On the eve of the Paris Olympics, Chiuri’s vision was to recast sportswear through a couture lens. Her very first collection at Dior was dedicated to fencing, and this latest collection continues that exploration. She draws inspiration from Ancient Greece, the birthplace of the Olympics, and the 1924 Games, a pivotal moment when women fought for recognition as athletes and embraced new forms of dress better suited to athletic movement. Chiuri acknowledges Alice Milliat, a rower whose advocacy helped secure women’s track and field events in the 1928 Olympics.
We now take for granted the comfort of sports bras and leggings, but a century ago, women wore corsets even for cycling. It’s perplexing that constraints like corsets persist in the upper echelons of fashion. This is where couture, often perceived as old-world and even dusty, is challenged by Chiuri’s vision.
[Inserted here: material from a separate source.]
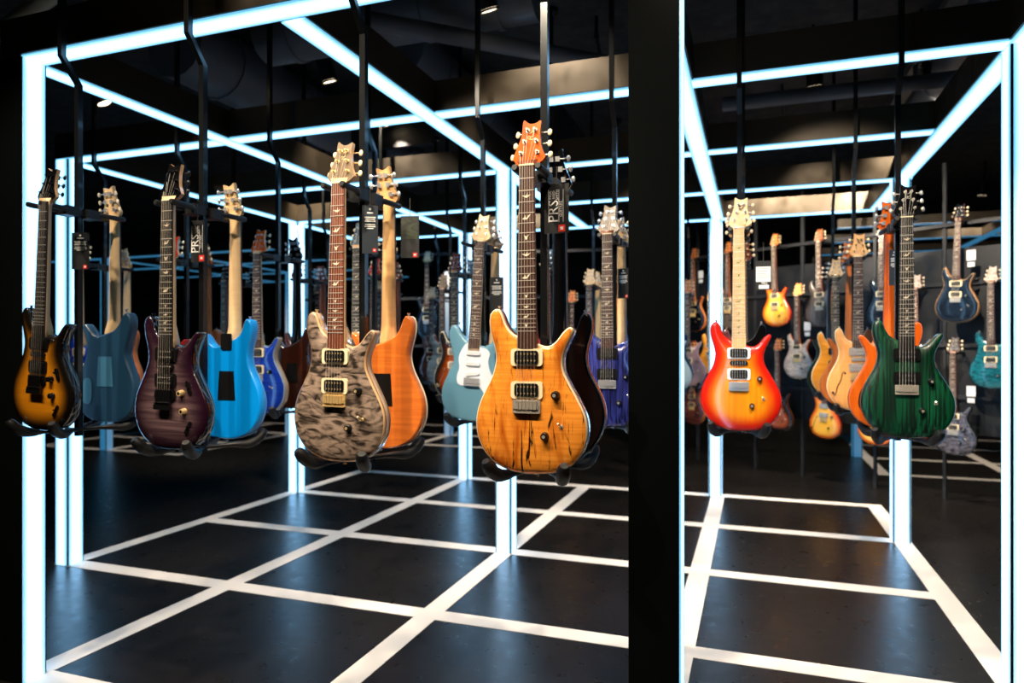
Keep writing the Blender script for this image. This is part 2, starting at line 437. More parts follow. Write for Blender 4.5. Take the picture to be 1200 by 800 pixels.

Chiuri returns to the peplos, a traditional draped garment that Dior himself used in chiffon. She references a captivating photograph of such a dress from 1948. In her collection, the peplos is crafted in silk or metal jersey. Instead of relying on a corset, she employs embroidered tank tops and bodysuits that shift the entire aesthetic. The pieces remain formal yet exude freedom, accentuated by the models’ strappy sandals. While these garments might not be ideal for the high jump, a sport added in 1928, they certainly lend themselves to the javelin throw, a sport that was introduced later.
“Couture gives me the opportunity to move these references, our heritage, into new territory,” Chiuri states. “Wellness, comfort, and beauty—I think these three elements are very important in our work. But sometimes fashion is more obsessed with the silhouette or the construction than the material. I want to do clothes where the body stays well, and can move freely.”
Pantsuits in white moiré́ and black velvet, featuring a peplos suspended from the waistband of the trousers, embody this relaxed yet polished vibe. A day dress in black silk cady with a hand-scalloped bib echoes this sentiment. However, the evening dresses truly steal the show. An asymmetrical dress in gold lamé, hand-pleated and suspended from a leather strap, is a crowning achievement of the collection, deserving of a gold medal.